Give back the lines exactly, from the first one to the line with "brick lump lying", both ends included.

————————

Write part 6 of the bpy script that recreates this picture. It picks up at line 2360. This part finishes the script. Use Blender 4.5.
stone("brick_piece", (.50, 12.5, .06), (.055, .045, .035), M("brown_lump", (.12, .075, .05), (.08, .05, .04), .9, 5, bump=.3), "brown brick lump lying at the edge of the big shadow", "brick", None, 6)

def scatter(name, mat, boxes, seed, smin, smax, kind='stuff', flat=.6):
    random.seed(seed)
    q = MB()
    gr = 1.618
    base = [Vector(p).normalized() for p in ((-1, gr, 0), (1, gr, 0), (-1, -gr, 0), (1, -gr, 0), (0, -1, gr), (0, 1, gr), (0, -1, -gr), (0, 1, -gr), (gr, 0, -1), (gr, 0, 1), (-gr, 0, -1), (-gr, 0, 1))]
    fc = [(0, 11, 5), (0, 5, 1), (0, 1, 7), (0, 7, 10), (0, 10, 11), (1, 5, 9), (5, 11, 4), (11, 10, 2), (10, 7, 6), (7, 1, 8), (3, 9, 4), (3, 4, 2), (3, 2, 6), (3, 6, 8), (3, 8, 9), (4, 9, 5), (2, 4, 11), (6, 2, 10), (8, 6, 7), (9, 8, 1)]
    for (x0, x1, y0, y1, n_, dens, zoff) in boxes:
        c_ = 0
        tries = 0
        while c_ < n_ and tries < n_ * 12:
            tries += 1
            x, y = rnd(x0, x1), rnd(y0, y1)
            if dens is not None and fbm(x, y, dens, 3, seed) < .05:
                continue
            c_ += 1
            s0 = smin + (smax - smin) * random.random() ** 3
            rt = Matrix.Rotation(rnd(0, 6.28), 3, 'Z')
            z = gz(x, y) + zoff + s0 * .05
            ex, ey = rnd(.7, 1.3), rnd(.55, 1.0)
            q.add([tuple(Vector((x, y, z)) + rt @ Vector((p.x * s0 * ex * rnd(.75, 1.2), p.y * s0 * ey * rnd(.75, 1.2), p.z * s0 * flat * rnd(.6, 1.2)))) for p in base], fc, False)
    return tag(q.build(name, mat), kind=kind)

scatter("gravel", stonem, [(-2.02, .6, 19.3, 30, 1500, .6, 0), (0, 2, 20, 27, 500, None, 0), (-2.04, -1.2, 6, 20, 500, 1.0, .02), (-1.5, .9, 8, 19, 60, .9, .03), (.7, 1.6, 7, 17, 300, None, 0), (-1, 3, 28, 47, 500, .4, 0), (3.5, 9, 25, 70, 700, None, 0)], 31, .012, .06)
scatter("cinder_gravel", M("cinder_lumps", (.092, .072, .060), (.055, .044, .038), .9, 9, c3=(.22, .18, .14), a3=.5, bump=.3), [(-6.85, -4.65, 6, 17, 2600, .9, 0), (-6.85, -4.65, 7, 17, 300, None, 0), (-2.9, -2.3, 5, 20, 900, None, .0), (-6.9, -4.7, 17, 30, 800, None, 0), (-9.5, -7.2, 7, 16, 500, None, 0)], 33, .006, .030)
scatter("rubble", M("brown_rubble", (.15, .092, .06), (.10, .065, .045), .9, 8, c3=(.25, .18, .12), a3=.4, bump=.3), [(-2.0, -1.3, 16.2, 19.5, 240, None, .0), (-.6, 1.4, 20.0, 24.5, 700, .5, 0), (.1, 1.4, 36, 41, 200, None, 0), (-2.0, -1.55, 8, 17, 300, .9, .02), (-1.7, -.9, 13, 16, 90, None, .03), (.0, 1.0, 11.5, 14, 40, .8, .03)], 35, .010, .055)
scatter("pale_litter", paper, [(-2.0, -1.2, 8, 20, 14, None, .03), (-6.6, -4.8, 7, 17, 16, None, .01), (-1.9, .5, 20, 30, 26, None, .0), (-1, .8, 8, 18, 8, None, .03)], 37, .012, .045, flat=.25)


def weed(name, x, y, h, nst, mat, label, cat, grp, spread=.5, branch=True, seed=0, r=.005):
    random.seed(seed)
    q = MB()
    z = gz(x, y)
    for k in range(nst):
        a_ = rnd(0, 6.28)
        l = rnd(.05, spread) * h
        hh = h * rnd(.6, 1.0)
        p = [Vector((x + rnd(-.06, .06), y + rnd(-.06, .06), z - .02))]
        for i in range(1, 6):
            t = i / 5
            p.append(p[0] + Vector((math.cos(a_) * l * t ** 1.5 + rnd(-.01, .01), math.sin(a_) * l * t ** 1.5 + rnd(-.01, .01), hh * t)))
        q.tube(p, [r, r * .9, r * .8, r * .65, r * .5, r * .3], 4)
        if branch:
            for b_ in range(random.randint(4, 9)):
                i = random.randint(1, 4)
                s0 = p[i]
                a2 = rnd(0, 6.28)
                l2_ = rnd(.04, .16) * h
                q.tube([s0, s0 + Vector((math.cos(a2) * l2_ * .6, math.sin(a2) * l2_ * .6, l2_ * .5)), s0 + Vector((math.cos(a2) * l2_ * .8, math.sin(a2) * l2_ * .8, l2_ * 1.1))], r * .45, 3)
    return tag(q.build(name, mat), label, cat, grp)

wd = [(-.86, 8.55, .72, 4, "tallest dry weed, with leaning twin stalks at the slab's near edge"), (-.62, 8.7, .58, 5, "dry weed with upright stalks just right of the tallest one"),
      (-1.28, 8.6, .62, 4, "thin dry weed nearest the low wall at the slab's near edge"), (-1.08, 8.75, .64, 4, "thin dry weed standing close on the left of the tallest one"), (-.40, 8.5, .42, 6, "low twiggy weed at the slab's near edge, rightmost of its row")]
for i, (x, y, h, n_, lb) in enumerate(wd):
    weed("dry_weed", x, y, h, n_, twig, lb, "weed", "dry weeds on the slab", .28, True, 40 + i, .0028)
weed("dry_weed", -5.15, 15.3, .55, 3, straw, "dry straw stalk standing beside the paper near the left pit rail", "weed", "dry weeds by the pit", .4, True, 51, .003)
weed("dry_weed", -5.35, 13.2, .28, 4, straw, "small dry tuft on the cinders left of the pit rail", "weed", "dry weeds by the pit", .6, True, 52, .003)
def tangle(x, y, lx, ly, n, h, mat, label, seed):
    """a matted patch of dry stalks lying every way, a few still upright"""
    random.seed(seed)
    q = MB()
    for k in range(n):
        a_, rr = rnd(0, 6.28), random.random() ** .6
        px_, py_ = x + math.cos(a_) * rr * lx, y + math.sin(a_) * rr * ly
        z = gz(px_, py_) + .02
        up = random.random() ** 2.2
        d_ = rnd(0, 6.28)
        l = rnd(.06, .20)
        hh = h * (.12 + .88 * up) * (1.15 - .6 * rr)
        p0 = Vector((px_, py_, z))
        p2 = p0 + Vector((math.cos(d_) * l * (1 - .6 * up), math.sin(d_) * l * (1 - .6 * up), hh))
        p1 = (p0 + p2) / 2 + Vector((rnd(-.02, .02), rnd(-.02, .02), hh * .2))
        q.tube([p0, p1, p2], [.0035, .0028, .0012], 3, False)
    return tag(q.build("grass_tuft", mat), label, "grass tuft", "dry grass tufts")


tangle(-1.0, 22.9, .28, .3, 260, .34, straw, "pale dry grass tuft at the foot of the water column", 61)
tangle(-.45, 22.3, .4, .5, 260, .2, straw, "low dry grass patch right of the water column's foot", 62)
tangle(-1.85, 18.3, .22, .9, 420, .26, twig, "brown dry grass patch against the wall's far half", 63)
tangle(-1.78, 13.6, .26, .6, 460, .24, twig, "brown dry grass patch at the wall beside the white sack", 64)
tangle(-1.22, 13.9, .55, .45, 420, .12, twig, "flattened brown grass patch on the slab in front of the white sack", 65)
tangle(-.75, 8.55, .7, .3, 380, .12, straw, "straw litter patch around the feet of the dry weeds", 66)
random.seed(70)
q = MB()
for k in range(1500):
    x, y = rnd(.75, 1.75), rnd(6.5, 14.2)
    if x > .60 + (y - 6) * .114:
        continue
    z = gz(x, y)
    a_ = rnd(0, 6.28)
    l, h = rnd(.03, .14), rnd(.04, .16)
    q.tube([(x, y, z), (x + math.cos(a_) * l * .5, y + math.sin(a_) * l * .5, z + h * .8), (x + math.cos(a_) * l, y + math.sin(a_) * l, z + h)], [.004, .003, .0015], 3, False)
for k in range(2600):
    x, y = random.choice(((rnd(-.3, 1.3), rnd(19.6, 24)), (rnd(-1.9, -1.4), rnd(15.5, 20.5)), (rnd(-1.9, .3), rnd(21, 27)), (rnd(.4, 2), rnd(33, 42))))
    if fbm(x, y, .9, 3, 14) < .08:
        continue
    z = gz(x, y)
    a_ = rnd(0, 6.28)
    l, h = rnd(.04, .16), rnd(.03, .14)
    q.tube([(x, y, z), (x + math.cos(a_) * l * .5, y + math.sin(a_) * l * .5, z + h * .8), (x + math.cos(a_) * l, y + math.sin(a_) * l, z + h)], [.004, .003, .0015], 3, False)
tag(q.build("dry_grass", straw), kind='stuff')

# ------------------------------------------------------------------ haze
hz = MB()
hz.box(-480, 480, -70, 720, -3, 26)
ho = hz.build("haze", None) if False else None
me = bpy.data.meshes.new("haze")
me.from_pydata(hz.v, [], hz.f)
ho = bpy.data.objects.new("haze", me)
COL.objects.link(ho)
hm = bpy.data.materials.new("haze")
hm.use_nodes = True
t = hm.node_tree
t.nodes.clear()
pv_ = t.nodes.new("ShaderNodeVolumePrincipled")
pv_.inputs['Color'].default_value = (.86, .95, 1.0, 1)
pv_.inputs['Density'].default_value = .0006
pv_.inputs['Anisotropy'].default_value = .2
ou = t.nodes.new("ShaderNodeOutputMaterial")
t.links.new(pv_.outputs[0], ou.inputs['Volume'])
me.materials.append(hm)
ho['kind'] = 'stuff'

————————

◆ WRITTEN RESPONSE
Write part 6 of the bpy script that recreates this picture. It picks up at line 2360. This part finishes the script. Use Blender 4.5.
stone("brick_piece", (.50, 12.5, .06), (.055, .045, .035), M("brown_lump", (.12, .075, .05), (.08, .05, .04), .9, 5, bump=.3), "brown brick lump lying at the edge of the big shadow", "brick", None, 6)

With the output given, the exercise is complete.